Pettigrew, who has worked on searching for Earhart’s plane for years, said objects continually shift in and out of sand coverage. Gillespie said a plane wouldn’t get covered by sand, but would have gotten buried with coral.
The History of Amelia Earhart
As Biography.com highlights, the mysterious final flight of Amelia Earhart captured the world’s imagination in 1937, just as it continues to today. Earhart and Noonan were six weeks and 20,000 miles into their global journey when they failed to make their scheduled landing at Howland Island, located approximately 1,700 miles southwest of Honolulu.
The 2.5-square-mile island proved difficult for Earhart’s plane to find amidst the vast ocean. There’s no concrete evidence that points to why the plane never made it to the island, or where it went instead.
The absence of definitive proof has given rise to a multitude of theories about the fate of Earhart, Noonan, and their plane.
The most widely accepted theory suggests that Earhart and Noonan simply crashed into the ocean and sank after running out of fuel. Another credible theory posits that the duo landed on the in-question coral reef around Gardner Island, now called Nikumaroro Island, located 350 nautical miles southeast of Howland.

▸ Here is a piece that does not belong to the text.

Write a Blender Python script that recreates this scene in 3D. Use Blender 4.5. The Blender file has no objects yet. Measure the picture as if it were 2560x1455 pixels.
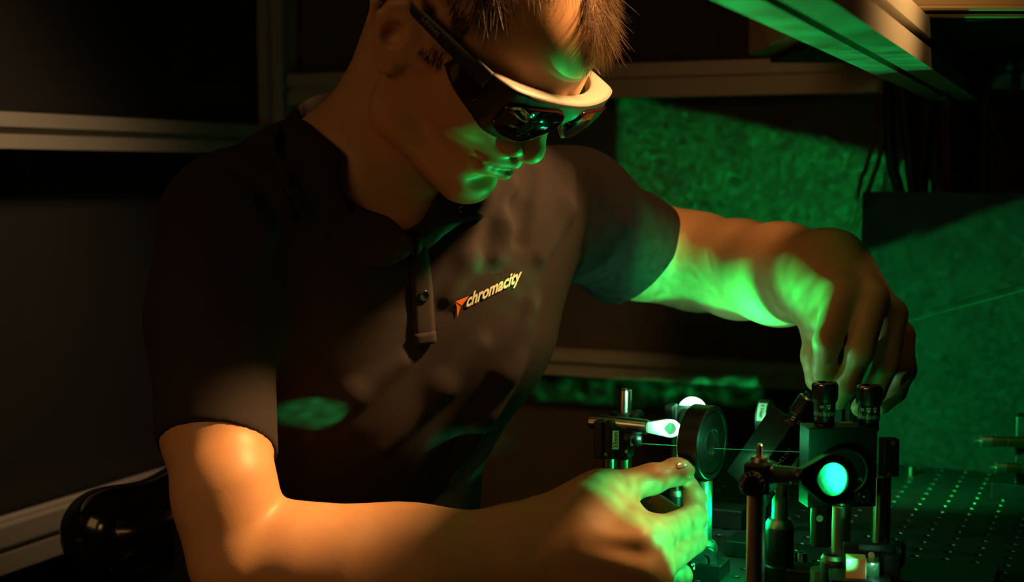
import bpy, bmesh, math, random
import numpy as np
from mathutils import Vector, Matrix
from mathutils.bvhtree import BVHTree

random.seed(7)
rng = np.random.default_rng(7)
C = bpy.context.scene.collection
PI = math.pi

# ------------------------------------------------------------------ camera
FPX = 3555.0                                    # focal length in pixels of the 2560 px wide frame
CAMZ = 1.233                                    # camera height: 33 cm above the optical table top (0.90)
TILT = math.atan((727.5 - 428) / FPX)
cam_d = bpy.data.cameras.new('camera')
cam = bpy.data.objects.new('camera', cam_d); C.objects.link(cam)
cam_d.sensor_width = 36.0
cam_d.lens = FPX / 2560 * 36.0
cam.location = (0, 0, CAMZ)
cam.rotation_euler = (PI / 2 - TILT, 0, 0)
cam_d.clip_start = 0.05
cam_d.dof.use_dof = True
cam_d.dof.focus_distance = 1.13
cam_d.dof.aperture_fstop = 6.3
bpy.context.scene.camera = cam
vs = bpy.context.scene.view_settings
vs.view_transform = 'Standard'; vs.look = 'None'; vs.gamma = 1.0; vs.use_curve_mapping = False
vs.exposure = 0.0

def P(px, py, Y):
    """World point seen at photo pixel (px, py) at world depth Y."""
    u = (px - 1280) / FPX; v = (727.5 - py) / FPX
    dy = math.cos(TILT) + v * math.sin(TILT); dz = v * math.cos(TILT) - math.sin(TILT)
    return np.array([u * Y / dy, Y, CAMZ + dz * Y / dy])
def PZ(px, py, z):
    """World point seen at photo pixel (px, py) lying on the height z."""
    u = (px - 1280) / FPX; v = (727.5 - py) / FPX
    dy = math.cos(TILT) + v * math.sin(TILT); dz = v * math.cos(TILT) - math.sin(TILT)
    t = (z - CAMZ) / dz
    return np.array([u * t, dy * t, z])

# ------------------------------------------------------------------ world and lights
w = bpy.data.worlds.new('world'); bpy.context.scene.world = w; w.use_nodes = True
w.node_tree.nodes['Background'].inputs[0].default_value = (0.9, 0.55, 0.3, 1)
w.node_tree.nodes['Background'].inputs[1].default_value = 0.003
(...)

Earhart, a Kansas native, began her ascent to fame in 1922 when she piloted her bright yellow Kinner Airster biplane, “The Canary,” to a then-record height of 14,000 feet for female aviators. By 1923, Earhart had earned her pilot’s license, becoming the 16th woman to do so from the Federation Aeronautique. While financial struggles forced her out of flying, she returned to aviation in 1927.
Then residing in Massachusetts, Earhart jumped at the opportunity to be the first woman to partake in a transatlantic flight. Although just a passenger on the 1928 adventure led by pilot Wilmer “Bill” Stultz, her subsequent book chronicling the experience catapulted her into the spotlight.
Following her initial fame, Earhart embarked on her own pioneering flights. In 1932, she made history as the first woman to fly solo across the Atlantic, navigating a nearly 15-hour journey from Newfoundland to Northern Ireland.
She continued to add a series of impressive flights to her global résumé, all culminating in what was to be her most monumental flight of all: an ambitious bid to be the first person, period, to circumnavigate the globe along the equator.
Now, almost 100 years after Earhart first took to the skies, the search to solve the mystery of her final flight on July 2, 1937, isn’t just about locating a lost aircraft. It’s about honoring a legacy that shaped modern aviation.